Don’t know how to structure your thesis? Analysing existing PhD theses is the key.
When I teach sessions on planning, writing and completing your thesis one of things everyone wants to know is how to structure their thesis, and it’s a question I just can’t answer. Each discipline, research area, and indeed thesis topic is so different that it is difficult to give an ‘overview’ or ‘how to’ in terms of thesis structure, as it has to be particular to and appropriate for your work. Should your literature review be an individual chapter, or incorporated in to individual topic chapters? Should you methodology be part of your introduction? How many theme or topic chapters should a thesis have?
Vitae have some really useful suggestions on how to decide on a structure for your thesis, which you can look at in detail here. The best of these, and the one that I discuss at length in my teaching sessions, is analysing existing theses. The benefit of analysing existing theses is that it lets you in to discipline-specific structural possibilities, and can help you identify the pros and cons of different approaches.
Most Universities have open access repositories now where anyone can download PhD theses. Ours at Exeter is called ORE – Open Research Exeter. If you want to look a bit further afield, you can download or request electronic copies if theses from Universities across the country from Ethos – the British Library’s e-theses online service.

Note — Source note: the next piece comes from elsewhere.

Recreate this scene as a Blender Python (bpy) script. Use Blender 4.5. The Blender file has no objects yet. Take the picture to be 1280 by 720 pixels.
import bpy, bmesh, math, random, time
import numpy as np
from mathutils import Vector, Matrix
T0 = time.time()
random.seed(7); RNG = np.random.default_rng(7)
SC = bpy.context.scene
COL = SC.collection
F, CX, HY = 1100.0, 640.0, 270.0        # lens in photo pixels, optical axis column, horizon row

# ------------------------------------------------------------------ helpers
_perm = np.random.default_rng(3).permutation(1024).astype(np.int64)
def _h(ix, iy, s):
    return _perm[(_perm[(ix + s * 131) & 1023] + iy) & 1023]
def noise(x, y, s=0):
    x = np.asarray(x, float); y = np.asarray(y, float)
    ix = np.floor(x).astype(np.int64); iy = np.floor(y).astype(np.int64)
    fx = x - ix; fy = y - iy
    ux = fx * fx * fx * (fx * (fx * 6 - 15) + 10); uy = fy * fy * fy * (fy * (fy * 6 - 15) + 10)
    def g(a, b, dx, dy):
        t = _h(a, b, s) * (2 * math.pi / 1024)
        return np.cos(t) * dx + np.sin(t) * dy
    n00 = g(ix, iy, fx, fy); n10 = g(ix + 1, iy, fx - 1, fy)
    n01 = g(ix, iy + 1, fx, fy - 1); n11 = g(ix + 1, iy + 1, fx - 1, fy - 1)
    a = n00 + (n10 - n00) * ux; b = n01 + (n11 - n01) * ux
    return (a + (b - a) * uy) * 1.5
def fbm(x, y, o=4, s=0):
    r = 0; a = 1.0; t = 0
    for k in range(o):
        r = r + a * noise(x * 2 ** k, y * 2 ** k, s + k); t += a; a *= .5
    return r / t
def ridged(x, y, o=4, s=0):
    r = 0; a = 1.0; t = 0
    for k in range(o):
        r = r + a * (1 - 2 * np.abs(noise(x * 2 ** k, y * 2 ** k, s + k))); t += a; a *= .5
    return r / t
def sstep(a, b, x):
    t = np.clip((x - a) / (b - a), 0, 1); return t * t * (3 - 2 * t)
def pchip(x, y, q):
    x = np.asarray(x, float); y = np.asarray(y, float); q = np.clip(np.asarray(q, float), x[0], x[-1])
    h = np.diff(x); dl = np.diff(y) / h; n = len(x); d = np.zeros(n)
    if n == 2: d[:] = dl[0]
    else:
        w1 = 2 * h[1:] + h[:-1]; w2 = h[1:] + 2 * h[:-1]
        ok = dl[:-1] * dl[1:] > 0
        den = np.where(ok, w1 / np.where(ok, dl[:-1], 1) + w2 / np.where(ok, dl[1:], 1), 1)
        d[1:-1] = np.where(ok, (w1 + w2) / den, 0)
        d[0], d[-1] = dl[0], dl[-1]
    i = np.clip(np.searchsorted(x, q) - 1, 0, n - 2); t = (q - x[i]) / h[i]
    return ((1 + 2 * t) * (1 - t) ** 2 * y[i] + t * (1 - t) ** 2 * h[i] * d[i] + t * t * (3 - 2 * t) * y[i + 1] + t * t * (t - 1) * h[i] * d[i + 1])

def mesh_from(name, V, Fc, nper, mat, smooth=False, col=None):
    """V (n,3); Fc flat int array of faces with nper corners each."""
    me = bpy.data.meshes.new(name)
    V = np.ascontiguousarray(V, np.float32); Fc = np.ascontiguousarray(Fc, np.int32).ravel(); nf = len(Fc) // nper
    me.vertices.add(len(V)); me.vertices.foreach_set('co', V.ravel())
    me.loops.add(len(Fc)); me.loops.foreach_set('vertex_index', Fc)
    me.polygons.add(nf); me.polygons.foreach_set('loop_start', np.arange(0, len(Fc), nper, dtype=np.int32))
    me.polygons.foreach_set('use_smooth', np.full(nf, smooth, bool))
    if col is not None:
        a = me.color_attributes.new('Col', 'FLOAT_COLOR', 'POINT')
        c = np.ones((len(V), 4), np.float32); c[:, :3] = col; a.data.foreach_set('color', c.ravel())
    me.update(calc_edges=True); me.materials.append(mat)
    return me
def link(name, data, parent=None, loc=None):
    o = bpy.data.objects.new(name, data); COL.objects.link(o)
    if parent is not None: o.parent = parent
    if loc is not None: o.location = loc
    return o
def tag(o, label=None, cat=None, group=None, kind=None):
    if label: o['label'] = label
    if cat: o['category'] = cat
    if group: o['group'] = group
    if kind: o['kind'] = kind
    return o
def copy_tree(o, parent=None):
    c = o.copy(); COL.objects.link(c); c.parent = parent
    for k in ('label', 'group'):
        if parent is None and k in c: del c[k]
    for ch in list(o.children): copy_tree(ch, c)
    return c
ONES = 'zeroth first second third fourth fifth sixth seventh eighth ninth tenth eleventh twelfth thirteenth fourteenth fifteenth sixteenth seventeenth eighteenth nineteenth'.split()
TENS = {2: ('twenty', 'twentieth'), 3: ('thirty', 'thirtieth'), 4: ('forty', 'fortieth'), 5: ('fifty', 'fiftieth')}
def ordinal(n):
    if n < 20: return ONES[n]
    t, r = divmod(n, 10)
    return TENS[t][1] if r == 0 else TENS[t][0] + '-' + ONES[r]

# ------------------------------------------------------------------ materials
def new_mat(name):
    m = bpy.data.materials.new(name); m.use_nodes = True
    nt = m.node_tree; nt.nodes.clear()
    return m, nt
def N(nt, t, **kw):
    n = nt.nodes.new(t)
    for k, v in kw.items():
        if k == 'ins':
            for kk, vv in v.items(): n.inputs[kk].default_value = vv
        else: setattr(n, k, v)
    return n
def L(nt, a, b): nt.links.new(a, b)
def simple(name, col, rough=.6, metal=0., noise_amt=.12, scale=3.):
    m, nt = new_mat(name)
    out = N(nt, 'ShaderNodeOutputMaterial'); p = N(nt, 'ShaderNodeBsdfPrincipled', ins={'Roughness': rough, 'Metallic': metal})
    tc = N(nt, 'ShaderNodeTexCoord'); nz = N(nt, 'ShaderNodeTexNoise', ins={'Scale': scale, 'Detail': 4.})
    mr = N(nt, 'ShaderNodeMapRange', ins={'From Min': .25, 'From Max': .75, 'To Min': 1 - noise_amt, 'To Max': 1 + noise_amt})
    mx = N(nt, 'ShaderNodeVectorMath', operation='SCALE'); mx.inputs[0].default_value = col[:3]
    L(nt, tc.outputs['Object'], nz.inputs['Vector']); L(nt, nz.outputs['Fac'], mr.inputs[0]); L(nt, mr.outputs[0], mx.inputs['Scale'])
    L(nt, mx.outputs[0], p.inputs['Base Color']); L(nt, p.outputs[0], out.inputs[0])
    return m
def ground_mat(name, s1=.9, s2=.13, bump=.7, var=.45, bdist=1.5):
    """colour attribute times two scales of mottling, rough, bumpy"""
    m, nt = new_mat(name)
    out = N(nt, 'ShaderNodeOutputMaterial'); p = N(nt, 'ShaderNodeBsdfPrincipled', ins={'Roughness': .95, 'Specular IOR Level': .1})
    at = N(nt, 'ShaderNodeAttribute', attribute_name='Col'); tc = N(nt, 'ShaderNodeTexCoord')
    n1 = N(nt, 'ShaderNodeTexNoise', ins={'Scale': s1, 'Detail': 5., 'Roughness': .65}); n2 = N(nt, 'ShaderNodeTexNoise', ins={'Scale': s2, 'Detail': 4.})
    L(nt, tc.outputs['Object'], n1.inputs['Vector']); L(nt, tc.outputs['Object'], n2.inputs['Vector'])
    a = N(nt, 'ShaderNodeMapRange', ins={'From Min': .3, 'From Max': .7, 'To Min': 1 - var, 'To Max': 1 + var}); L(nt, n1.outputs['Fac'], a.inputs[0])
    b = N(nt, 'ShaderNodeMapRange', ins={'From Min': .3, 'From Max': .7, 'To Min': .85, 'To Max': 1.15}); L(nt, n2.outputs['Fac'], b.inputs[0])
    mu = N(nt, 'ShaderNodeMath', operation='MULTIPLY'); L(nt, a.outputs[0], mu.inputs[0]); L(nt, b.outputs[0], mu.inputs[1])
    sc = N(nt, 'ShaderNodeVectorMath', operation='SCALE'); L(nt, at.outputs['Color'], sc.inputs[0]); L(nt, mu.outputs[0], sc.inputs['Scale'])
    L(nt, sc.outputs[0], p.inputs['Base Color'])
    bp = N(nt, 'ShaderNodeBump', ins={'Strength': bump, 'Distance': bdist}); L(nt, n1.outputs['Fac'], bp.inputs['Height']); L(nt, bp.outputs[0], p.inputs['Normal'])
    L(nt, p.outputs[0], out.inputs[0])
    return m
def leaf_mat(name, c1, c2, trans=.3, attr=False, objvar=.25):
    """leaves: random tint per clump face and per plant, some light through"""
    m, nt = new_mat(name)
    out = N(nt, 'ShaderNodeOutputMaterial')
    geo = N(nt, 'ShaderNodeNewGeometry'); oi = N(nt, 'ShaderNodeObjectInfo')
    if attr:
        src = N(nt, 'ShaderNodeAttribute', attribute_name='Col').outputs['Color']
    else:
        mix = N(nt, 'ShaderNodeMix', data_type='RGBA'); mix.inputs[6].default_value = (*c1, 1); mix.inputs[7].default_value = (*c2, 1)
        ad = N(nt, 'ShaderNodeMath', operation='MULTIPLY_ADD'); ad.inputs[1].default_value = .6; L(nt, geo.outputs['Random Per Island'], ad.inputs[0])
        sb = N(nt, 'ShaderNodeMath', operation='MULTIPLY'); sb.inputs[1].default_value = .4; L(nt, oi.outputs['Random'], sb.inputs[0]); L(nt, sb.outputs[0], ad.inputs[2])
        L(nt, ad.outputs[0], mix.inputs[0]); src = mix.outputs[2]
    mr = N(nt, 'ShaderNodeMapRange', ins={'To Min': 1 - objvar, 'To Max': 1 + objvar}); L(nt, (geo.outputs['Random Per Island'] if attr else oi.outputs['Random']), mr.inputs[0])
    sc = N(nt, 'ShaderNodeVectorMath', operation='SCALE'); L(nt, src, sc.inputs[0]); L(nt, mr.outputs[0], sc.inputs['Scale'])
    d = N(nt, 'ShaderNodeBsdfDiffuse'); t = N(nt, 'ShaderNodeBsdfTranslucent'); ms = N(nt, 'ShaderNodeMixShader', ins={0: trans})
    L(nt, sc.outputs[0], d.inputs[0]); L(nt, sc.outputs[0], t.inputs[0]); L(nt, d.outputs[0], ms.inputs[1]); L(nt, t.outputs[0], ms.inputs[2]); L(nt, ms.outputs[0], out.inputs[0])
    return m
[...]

So, when analysis existing theses, what should you be looking at? Vitae can help here to. You can start with an overview by asking the following:
How many chapters?
How long is each chapter?
How have key sections like the introduction, literature review, methodology and conclusion been dealt with?
(Vitae, 2015)
As part of their Part-Time Researcher workshop, Vitae break this down even further to analyse thesis writing at a micro, mid and micro level. This involves looking at the following:
Macro level:
Structure
Signposting
Mid level:
Linking between chapters
Repetition
Micro level:
Paragraph structure
Sentence structure
Choice of words
(Vitae, 2009)
At all levels, the key issues to look at are:
how originality is shown
how the gap in knowledge is shown
how certainty/uncertainty is acknowledged
how weaknesses in the work are dealt with
style variation in the thesis (introduction through to further work)

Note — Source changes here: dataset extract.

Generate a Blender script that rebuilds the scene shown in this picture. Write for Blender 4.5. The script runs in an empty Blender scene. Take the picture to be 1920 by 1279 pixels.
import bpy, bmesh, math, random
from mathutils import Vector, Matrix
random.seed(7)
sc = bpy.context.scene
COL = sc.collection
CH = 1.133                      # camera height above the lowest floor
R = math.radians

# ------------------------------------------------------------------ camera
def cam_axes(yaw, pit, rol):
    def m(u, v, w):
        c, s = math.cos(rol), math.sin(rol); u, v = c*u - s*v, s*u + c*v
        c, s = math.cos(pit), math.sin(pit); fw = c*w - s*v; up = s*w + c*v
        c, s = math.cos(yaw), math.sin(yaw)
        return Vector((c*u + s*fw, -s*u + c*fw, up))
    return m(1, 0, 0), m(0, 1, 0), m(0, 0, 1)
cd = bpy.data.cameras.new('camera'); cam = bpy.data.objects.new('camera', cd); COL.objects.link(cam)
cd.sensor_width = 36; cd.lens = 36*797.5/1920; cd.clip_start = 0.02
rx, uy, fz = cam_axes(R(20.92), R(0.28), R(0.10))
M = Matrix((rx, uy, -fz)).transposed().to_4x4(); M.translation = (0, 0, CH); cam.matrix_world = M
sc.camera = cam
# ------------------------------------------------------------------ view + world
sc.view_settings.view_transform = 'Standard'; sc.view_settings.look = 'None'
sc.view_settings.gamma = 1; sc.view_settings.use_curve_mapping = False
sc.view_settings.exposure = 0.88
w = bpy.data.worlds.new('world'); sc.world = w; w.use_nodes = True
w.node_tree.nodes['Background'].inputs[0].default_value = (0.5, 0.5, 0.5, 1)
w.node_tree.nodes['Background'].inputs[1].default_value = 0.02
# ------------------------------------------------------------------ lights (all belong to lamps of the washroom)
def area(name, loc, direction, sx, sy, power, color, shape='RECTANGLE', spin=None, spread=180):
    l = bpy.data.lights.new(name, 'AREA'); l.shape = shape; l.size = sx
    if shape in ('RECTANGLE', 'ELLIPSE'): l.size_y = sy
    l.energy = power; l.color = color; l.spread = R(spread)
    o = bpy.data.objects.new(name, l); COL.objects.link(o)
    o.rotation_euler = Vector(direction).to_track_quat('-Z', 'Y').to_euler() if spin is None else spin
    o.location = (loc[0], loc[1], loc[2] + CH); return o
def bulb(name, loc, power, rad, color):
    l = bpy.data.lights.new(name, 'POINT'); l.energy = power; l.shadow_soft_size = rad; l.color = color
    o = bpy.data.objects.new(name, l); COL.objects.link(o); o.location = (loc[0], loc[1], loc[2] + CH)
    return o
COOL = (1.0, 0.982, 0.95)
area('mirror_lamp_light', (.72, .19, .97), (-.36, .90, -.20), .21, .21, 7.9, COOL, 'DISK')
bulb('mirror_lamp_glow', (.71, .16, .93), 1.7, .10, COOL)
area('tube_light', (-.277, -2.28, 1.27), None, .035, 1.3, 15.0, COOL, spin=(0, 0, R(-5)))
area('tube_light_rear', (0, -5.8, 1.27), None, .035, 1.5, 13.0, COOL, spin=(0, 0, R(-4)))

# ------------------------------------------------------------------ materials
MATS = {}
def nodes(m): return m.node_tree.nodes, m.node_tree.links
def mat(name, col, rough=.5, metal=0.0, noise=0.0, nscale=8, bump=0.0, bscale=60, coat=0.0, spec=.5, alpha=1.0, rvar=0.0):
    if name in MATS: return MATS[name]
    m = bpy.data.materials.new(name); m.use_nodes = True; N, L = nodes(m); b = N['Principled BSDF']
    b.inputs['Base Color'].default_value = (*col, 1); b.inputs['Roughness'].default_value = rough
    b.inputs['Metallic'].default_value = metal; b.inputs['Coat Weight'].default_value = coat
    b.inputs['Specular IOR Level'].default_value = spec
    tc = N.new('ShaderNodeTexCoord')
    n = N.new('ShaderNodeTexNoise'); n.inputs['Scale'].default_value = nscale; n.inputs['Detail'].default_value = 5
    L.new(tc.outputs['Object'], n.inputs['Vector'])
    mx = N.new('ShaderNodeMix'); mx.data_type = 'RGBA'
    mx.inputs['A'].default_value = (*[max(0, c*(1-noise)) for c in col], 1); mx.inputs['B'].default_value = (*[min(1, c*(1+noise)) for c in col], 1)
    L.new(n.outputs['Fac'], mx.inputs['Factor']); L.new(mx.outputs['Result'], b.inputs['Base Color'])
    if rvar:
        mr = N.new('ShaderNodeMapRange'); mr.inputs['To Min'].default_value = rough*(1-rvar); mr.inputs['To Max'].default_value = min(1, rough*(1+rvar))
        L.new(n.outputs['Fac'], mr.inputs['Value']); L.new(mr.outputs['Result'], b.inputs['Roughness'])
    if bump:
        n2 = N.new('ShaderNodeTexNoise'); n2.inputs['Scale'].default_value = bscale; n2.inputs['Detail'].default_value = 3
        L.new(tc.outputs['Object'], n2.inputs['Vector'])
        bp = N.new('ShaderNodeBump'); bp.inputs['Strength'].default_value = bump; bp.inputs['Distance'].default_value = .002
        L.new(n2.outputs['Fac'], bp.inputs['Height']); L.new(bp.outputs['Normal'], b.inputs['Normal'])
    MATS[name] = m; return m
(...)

what were the author’s reasons/objectives for writing that way
how is the writer’s voice shown
what writing do you like/dislike and why?
(Vitae, 2009)
The above can be used as a taxonomy for analysing thesis structure and writing more generally, and as a way in to thinking about how to approach writing up your thesis.
The truth is, reading existing theses can help you answer a multitude of questions throughout your doctoral studies. Want to know what a literature review looks like in your subject area? Look at existing theses. Want to improve your academic writing? Read existing theses. Want to know what the pass standard is for a PhD thesis in your subject? Look at recently submitted theses in your department, or, even better, a recently submitted thesis examined or supervised by your internal or external examiners.
In completing literature reviews students are often very focused on traditional forms of scholarly literature – journal articles and mongraphs – when, in actual fact, neither is structured or written in the same way as a PhD thesis. They are a unique form of writing up research in the academic world. So if you want to succeed in your doctoral studies, I suggest you read other people’s theses.